Намек на роды здесь вполне прозрачен. Это намек на то, что всякий отъезд Л.Н. есть маленькая несправедливость по отношению к С.А., связанной по рукам и ногам беременностями и детьми.
В письмах лета 1871 года она настойчиво уговаривает мужа оставаться в степи столько, сколько необходимо. В них много трогательной нежности и заботы о его здоровье. «Будь, пожалуйста, тверд, живи на кумысе подольше и, главное, не напускай на себя страха и тоски, а то это помешает твоему выздоровлению… Прощай, еще раз, целую тебя в макушку, губы, шею и руки, как люблю целовать, когда ты тут. Бог с тобой, береги себя, сколько возможно».
Всё же она косвенно намекает Л.Н. на ненормальность его длительной отлучки из семьи, но делает это устами его лучшего друга Дьякова. «В пятницу к обеду приехал к нам Дьяков с Машей. Он всё проповедовал о принципах супружества и упрекал мне и Тане, что мы расстались с мужьями на два месяца. Меня он не смутил. Для меня это слишком серьезный вопрос, и слишком больно мне было решиться на это, чтоб вопрос этот слегка обсуживать с Дьяковым. Если мы оба решились, то, стало быть, это так надо было. Но всё-таки Дьяков меня немного расстроил, и мне было неприятно».
Но самым важным является конец письма.
«Прощай, друг мой милый; уж я теперь ничего тебе не советую, ничего не настаиваю. Если ты тоскуешь, то это вредно. Делай, что хочешь, только бы тебе было хорошо. Старайся быть благоразумен и ясно видеть, что тебе может быть хорошо. Ты был уставши, ты вдруг переменил весь образ жизни; может быть поживши, ты будешь в состоянии быть опять не одной десятой самого себя, а цельным. Бог с тобой, мой милый друг, обнимаю и целую тебя. Если б я могла передать тебе хоть частицу своего здоровья, энергии и силы. Я никогда не помертвею. Мне довольно одной моей сильной любви к тебе, чтоб поддержать все нравственные и жизненные силы. Прощай, два часа ночи, я одна и как будто с тобой. Соня».
По крайней мере, в первые пятнадцать лет семейной жизни она не желала чувствовать себя слабой и страдательной стороной. Конечно, ее муж был для нее недосягаемой вершиной в творческом плане, но по-человечески она хотела быть если не выше, то, во всяком случае, сильнее. Да так оно и было в известном смысле. Ведь трудно представить себе, что перенесла его жена, когда в феврале 1875 года на ее руках умирал годовалый сын Николушка.

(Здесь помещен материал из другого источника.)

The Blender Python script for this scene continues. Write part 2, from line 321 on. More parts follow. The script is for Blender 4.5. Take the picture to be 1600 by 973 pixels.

«Три недели продолжалась мучительная рвота, неделю Николушка был без сознания, и три дня были непрерывные конвульсии. Думая, что он кончается, я за неделю перестала кормить его грудью и с ложечки вливала ему в рот воду. Но он так жадно хватал ложку, что мне стало страшно, что ребенок с голоду умрет. Я дала ему опять грудь. Не могу вспомнить без ужаса, как этот ребенок, уже потерявший всякое сознание, как зверек, схватил грудь и стиснул ее своими острыми 7-ю зубками. Потом он начал жадно сосать. Вид этого потухшего человеческого сознания и идиотизм в глазах, которые еще так недавно смотрели на меня весело и ласково – был ужасен. И так я прокормила его еще почти неделю. За сутки до смерти все маленькие члены Николушки закоченели в неподвижном состоянии, кулачки сжались, лицо перекосилось».
Когда младенца хоронили на Кочаковском кладбище, была «страшная метель». «Я боялась за Льва Николаевича, он за меня».